Velia Siciliano, biotecnologa, ricercatrice presso l’Istituto Italiano di Tecnologia IIT, Starting Grant ERC 2022
“La lezione più importante che ho imparato nel mio percorso nella scienza ha a che fare con la pazienza e la resilienza. La strada della scienza è talmente accidentata, che ci troviamo spesso a dubitare delle nostre capacità nel poter condurre un progetto, o anche nel formulare un’ipotesi scientifica robusta. La capacità di creare piani alternativi, essere caparbi nonostante risultati negativi, ha fatto la differenza, per me negli anni, e in questo forse essere donna aiuta molto, soprattutto perché siamo acutamente multitasking! Oggi rivedo gli stessi dubbi nei ragazzi e nelle ragazze del mio lab. Ne sorrido e li rassicuro. Credo che condividere la propria esperienza sia importantissimo, perché rende comprensibile a tutti che essere un buon ricercatore (o provare a esserlo) non è una questione di QI, piuttosto di curiosità, buona pianificazione e tanta tanta resilienza.”

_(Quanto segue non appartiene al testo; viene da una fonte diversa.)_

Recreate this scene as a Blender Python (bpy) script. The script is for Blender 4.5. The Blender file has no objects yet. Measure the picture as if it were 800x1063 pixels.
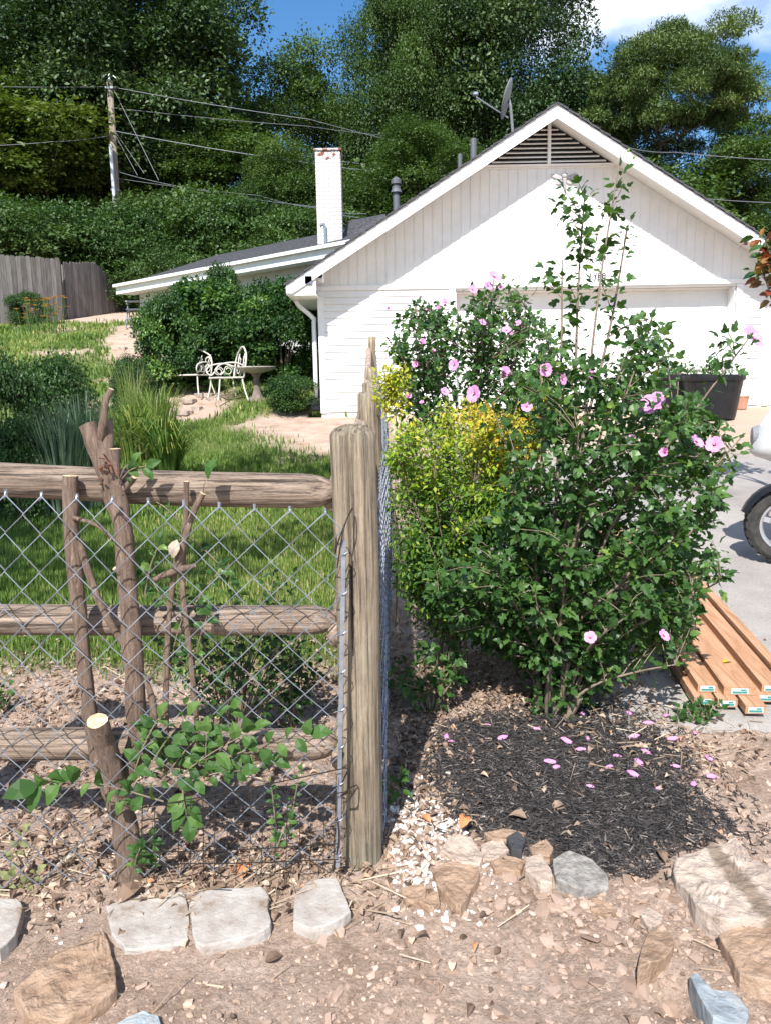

Arianna Traviglia, archeologa, direttrice del Centre for Cultural Heritage Technology dell’Istituto Italiano di Tecnologia – IIT
“Credo che le tecnologie possano aiutarci a salvare il patrimonio culturale e a capirlo più di quanto possa fare un approccio tradizionale. Prima facevo principalmente l’archeologa, ma quando si è materializzata la possibilità del mio attuale percorso ho avuto l’impulso di sceglierlo perché ho capito che mi avrebbe permesso di andare oltre il semplice studio del patrimonio culturale, bensì di proteggerlo. Da bambina sognavo di fare l’archeologa, ma mi affascinavano anche i robot. Non avrei mai immaginato di riuscire a coniugare queste due passioni. La lezione più importante che ho appreso è dunque quella dell’interdisciplinarietà. Ho visto che le cose migliori che riusciamo a pensare e realizzare sorgono sempre da incontri con competenze estremamente diverse dalle nostre. Persone con background diversi, insieme riescono a pensare, creare, realizzare progetti che difficilmente si vedono nel mondo della scienza, che normalmente è piuttosto settoriale.”